**Work to complete:** Output each line of the material exactly as it stands.

**Data section:**
— begin —

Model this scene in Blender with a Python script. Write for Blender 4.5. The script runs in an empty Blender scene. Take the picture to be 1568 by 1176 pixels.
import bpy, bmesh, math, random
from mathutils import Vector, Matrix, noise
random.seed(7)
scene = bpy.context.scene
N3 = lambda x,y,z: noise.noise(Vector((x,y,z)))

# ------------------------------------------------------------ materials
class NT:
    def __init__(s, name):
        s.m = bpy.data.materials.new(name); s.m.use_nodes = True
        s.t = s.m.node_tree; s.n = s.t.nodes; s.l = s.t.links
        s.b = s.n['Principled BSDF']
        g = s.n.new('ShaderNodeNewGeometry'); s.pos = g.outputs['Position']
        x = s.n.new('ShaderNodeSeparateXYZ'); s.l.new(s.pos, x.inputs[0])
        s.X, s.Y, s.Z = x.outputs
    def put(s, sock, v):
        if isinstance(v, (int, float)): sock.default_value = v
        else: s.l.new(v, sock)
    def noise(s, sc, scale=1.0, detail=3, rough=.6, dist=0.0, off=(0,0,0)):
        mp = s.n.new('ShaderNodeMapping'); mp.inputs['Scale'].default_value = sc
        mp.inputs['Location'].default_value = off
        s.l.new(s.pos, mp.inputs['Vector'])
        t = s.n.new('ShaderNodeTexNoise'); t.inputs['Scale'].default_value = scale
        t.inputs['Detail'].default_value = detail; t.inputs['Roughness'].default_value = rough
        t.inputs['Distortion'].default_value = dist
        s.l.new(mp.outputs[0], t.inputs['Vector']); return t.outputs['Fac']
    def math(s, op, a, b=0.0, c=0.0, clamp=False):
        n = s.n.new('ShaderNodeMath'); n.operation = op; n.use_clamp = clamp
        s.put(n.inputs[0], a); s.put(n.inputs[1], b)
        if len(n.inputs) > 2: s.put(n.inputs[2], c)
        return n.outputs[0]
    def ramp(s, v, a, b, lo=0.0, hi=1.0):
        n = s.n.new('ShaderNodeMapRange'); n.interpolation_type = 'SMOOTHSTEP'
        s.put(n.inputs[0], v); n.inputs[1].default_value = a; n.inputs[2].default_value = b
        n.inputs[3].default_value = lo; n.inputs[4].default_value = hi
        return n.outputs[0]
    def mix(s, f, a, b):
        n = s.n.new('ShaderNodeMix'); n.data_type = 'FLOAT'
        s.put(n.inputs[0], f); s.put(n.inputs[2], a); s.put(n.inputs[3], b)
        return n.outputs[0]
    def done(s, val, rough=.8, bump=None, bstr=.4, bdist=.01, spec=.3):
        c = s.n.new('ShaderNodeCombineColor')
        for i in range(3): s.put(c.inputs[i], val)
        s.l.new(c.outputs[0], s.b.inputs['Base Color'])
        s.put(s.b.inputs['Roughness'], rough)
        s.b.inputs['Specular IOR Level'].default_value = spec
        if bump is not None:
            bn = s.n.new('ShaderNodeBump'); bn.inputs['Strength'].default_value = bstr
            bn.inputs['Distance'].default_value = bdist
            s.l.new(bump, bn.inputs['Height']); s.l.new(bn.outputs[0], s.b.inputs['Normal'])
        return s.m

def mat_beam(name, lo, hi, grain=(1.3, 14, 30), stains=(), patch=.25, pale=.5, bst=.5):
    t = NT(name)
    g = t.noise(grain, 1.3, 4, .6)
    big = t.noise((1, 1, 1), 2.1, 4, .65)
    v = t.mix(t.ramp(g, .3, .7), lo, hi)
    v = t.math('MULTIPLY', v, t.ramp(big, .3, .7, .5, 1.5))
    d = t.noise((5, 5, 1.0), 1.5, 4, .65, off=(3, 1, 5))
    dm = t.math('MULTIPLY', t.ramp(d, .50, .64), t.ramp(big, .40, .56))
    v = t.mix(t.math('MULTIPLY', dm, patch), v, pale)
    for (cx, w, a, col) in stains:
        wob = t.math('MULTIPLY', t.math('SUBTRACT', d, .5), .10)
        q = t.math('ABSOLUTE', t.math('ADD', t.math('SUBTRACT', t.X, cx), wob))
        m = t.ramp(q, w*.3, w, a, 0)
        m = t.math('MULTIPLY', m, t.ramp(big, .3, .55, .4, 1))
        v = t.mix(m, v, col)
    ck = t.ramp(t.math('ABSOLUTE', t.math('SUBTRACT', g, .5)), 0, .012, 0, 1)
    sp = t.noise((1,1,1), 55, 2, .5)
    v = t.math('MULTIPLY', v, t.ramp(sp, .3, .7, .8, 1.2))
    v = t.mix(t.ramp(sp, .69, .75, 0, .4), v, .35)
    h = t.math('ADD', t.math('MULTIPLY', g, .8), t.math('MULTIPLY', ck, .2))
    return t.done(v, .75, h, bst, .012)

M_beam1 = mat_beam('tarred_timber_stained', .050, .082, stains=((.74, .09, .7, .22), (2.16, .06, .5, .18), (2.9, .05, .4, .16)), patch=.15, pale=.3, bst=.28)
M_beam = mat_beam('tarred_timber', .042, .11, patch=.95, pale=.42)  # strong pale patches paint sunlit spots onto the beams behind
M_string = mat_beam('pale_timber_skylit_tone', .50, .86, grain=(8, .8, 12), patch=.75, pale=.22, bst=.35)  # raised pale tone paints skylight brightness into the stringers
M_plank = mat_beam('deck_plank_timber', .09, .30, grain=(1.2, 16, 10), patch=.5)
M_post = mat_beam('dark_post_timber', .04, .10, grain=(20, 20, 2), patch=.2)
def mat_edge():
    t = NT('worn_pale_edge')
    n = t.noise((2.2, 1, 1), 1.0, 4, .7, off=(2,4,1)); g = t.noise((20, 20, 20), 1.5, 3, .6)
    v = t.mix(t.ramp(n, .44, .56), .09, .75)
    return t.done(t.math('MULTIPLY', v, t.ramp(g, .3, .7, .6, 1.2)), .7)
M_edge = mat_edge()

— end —

**Exercise output:**
Model this scene in Blender with a Python script. Write for Blender 4.5. The script runs in an empty Blender scene. Take the picture to be 1568 by 1176 pixels.
import bpy, bmesh, math, random
from mathutils import Vector, Matrix, noise
random.seed(7)
scene = bpy.context.scene
N3 = lambda x,y,z: noise.noise(Vector((x,y,z)))

# ------------------------------------------------------------ materials
class NT:
    def __init__(s, name):
        s.m = bpy.data.materials.new(name); s.m.use_nodes = True
        s.t = s.m.node_tree; s.n = s.t.nodes; s.l = s.t.links
        s.b = s.n['Principled BSDF']
        g = s.n.new('ShaderNodeNewGeometry'); s.pos = g.outputs['Position']
        x = s.n.new('ShaderNodeSeparateXYZ'); s.l.new(s.pos, x.inputs[0])
        s.X, s.Y, s.Z = x.outputs
    def put(s, sock, v):
        if isinstance(v, (int, float)): sock.default_value = v
        else: s.l.new(v, sock)
    def noise(s, sc, scale=1.0, detail=3, rough=.6, dist=0.0, off=(0,0,0)):
        mp = s.n.new('ShaderNodeMapping'); mp.inputs['Scale'].default_value = sc
        mp.inputs['Location'].default_value = off
        s.l.new(s.pos, mp.inputs['Vector'])
        t = s.n.new('ShaderNodeTexNoise'); t.inputs['Scale'].default_value = scale
        t.inputs['Detail'].default_value = detail; t.inputs['Roughness'].default_value = rough
        t.inputs['Distortion'].default_value = dist
        s.l.new(mp.outputs[0], t.inputs['Vector']); return t.outputs['Fac']
    def math(s, op, a, b=0.0, c=0.0, clamp=False):
        n = s.n.new('ShaderNodeMath'); n.operation = op; n.use_clamp = clamp
        s.put(n.inputs[0], a); s.put(n.inputs[1], b)
        if len(n.inputs) > 2: s.put(n.inputs[2], c)
        return n.outputs[0]
    def ramp(s, v, a, b, lo=0.0, hi=1.0):
        n = s.n.new('ShaderNodeMapRange'); n.interpolation_type = 'SMOOTHSTEP'
        s.put(n.inputs[0], v); n.inputs[1].default_value = a; n.inputs[2].default_value = b
        n.inputs[3].default_value = lo; n.inputs[4].default_value = hi
        return n.outputs[0]
    def mix(s, f, a, b):
        n = s.n.new('ShaderNodeMix'); n.data_type = 'FLOAT'
        s.put(n.inputs[0], f); s.put(n.inputs[2], a); s.put(n.inputs[3], b)
        return n.outputs[0]
    def done(s, val, rough=.8, bump=None, bstr=.4, bdist=.01, spec=.3):
        c = s.n.new('ShaderNodeCombineColor')
        for i in range(3): s.put(c.inputs[i], val)
        s.l.new(c.outputs[0], s.b.inputs['Base Color'])
        s.put(s.b.inputs['Roughness'], rough)
        s.b.inputs['Specular IOR Level'].default_value = spec
        if bump is not None:
            bn = s.n.new('ShaderNodeBump'); bn.inputs['Strength'].default_value = bstr
            bn.inputs['Distance'].default_value = bdist
            s.l.new(bump, bn.inputs['Height']); s.l.new(bn.outputs[0], s.b.inputs['Normal'])
        return s.m

def mat_beam(name, lo, hi, grain=(1.3, 14, 30), stains=(), patch=.25, pale=.5, bst=.5):
    t = NT(name)
    g = t.noise(grain, 1.3, 4, .6)
    big = t.noise((1, 1, 1), 2.1, 4, .65)
    v = t.mix(t.ramp(g, .3, .7), lo, hi)
    v = t.math('MULTIPLY', v, t.ramp(big, .3, .7, .5, 1.5))
    d = t.noise((5, 5, 1.0), 1.5, 4, .65, off=(3, 1, 5))
    dm = t.math('MULTIPLY', t.ramp(d, .50, .64), t.ramp(big, .40, .56))
    v = t.mix(t.math('MULTIPLY', dm, patch), v, pale)
    for (cx, w, a, col) in stains:
        wob = t.math('MULTIPLY', t.math('SUBTRACT', d, .5), .10)
        q = t.math('ABSOLUTE', t.math('ADD', t.math('SUBTRACT', t.X, cx), wob))
        m = t.ramp(q, w*.3, w, a, 0)
        m = t.math('MULTIPLY', m, t.ramp(big, .3, .55, .4, 1))
        v = t.mix(m, v, col)
    ck = t.ramp(t.math('ABSOLUTE', t.math('SUBTRACT', g, .5)), 0, .012, 0, 1)
    sp = t.noise((1,1,1), 55, 2, .5)
    v = t.math('MULTIPLY', v, t.ramp(sp, .3, .7, .8, 1.2))
    v = t.mix(t.ramp(sp, .69, .75, 0, .4), v, .35)
    h = t.math('ADD', t.math('MULTIPLY', g, .8), t.math('MULTIPLY', ck, .2))
    return t.done(v, .75, h, bst, .012)

M_beam1 = mat_beam('tarred_timber_stained', .050, .082, stains=((.74, .09, .7, .22), (2.16, .06, .5, .18), (2.9, .05, .4, .16)), patch=.15, pale=.3, bst=.28)
M_beam = mat_beam('tarred_timber', .042, .11, patch=.95, pale=.42)  # strong pale patches paint sunlit spots onto the beams behind
M_string = mat_beam('pale_timber_skylit_tone', .50, .86, grain=(8, .8, 12), patch=.75, pale=.22, bst=.35)  # raised pale tone paints skylight brightness into the stringers
M_plank = mat_beam('deck_plank_timber', .09, .30, grain=(1.2, 16, 10), patch=.5)
M_post = mat_beam('dark_post_timber', .04, .10, grain=(20, 20, 2), patch=.2)
def mat_edge():
    t = NT('worn_pale_edge')
    n = t.noise((2.2, 1, 1), 1.0, 4, .7, off=(2,4,1)); g = t.noise((20, 20, 20), 1.5, 3, .6)
    v = t.mix(t.ramp(n, .44, .56), .09, .75)
    return t.done(t.math('MULTIPLY', v, t.ramp(g, .3, .7, .6, 1.2)), .7)
M_edge = mat_edge()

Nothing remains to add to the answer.